THE PROBLEM> Repeat the material verbatim. Images are excluded from the copy.

DATA BLOCK>
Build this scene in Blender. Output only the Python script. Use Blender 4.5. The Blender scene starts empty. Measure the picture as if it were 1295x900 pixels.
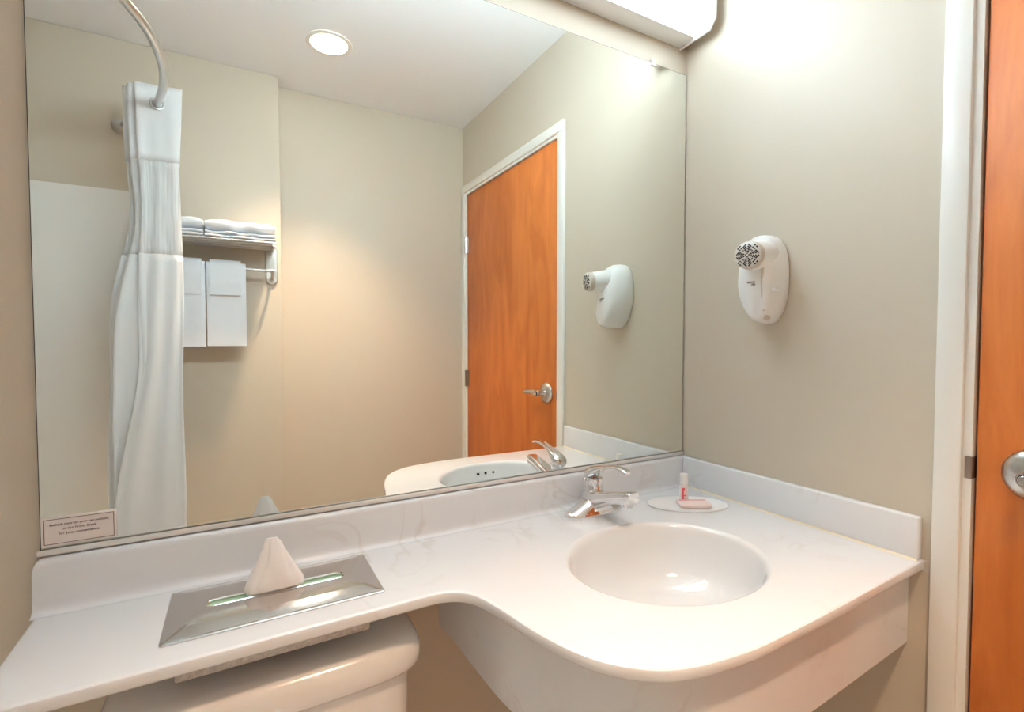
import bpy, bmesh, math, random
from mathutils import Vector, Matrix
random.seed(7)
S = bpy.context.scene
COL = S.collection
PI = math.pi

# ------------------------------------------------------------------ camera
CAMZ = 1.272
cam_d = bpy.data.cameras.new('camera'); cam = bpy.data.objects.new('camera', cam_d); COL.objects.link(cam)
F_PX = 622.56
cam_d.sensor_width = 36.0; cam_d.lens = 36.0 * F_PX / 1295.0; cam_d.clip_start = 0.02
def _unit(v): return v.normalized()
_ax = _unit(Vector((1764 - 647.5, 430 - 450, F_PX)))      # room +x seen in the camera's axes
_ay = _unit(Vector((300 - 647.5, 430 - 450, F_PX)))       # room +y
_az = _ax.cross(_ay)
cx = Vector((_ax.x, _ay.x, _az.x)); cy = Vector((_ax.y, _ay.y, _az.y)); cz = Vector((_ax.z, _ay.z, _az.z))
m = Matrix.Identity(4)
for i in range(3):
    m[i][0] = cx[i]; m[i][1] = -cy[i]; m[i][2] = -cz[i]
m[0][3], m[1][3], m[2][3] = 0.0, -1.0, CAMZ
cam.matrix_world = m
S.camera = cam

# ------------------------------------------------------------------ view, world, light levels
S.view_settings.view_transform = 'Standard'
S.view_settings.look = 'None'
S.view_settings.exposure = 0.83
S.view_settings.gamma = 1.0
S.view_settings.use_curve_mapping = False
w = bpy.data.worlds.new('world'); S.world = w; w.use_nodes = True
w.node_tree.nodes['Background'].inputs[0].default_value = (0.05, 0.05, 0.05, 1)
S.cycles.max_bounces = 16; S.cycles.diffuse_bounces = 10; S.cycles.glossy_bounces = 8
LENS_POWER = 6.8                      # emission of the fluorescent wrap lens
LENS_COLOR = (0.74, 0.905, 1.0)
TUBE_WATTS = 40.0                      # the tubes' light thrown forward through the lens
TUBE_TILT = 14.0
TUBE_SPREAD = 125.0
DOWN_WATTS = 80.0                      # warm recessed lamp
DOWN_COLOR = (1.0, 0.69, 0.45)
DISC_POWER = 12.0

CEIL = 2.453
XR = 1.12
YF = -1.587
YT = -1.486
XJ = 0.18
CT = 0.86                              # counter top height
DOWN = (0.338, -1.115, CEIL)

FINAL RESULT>
Build this scene in Blender. Output only the Python script. Use Blender 4.5. The Blender scene starts empty. Measure the picture as if it were 1295x900 pixels.
import bpy, bmesh, math, random
from mathutils import Vector, Matrix
random.seed(7)
S = bpy.context.scene
COL = S.collection
PI = math.pi

# ------------------------------------------------------------------ camera
CAMZ = 1.272
cam_d = bpy.data.cameras.new('camera'); cam = bpy.data.objects.new('camera', cam_d); COL.objects.link(cam)
F_PX = 622.56
cam_d.sensor_width = 36.0; cam_d.lens = 36.0 * F_PX / 1295.0; cam_d.clip_start = 0.02
def _unit(v): return v.normalized()
_ax = _unit(Vector((1764 - 647.5, 430 - 450, F_PX)))      # room +x seen in the camera's axes
_ay = _unit(Vector((300 - 647.5, 430 - 450, F_PX)))       # room +y
_az = _ax.cross(_ay)
cx = Vector((_ax.x, _ay.x, _az.x)); cy = Vector((_ax.y, _ay.y, _az.y)); cz = Vector((_ax.z, _ay.z, _az.z))
m = Matrix.Identity(4)
for i in range(3):
    m[i][0] = cx[i]; m[i][1] = -cy[i]; m[i][2] = -cz[i]
m[0][3], m[1][3], m[2][3] = 0.0, -1.0, CAMZ
cam.matrix_world = m
S.camera = cam

# ------------------------------------------------------------------ view, world, light levels
S.view_settings.view_transform = 'Standard'
S.view_settings.look = 'None'
S.view_settings.exposure = 0.83
S.view_settings.gamma = 1.0
S.view_settings.use_curve_mapping = False
w = bpy.data.worlds.new('world'); S.world = w; w.use_nodes = True
w.node_tree.nodes['Background'].inputs[0].default_value = (0.05, 0.05, 0.05, 1)
S.cycles.max_bounces = 16; S.cycles.diffuse_bounces = 10; S.cycles.glossy_bounces = 8
LENS_POWER = 6.8                      # emission of the fluorescent wrap lens
LENS_COLOR = (0.74, 0.905, 1.0)
TUBE_WATTS = 40.0                      # the tubes' light thrown forward through the lens
TUBE_TILT = 14.0
TUBE_SPREAD = 125.0
DOWN_WATTS = 80.0                      # warm recessed lamp
DOWN_COLOR = (1.0, 0.69, 0.45)
DISC_POWER = 12.0

CEIL = 2.453
XR = 1.12
YF = -1.587
YT = -1.486
XJ = 0.18
CT = 0.86                              # counter top height
DOWN = (0.338, -1.115, CEIL)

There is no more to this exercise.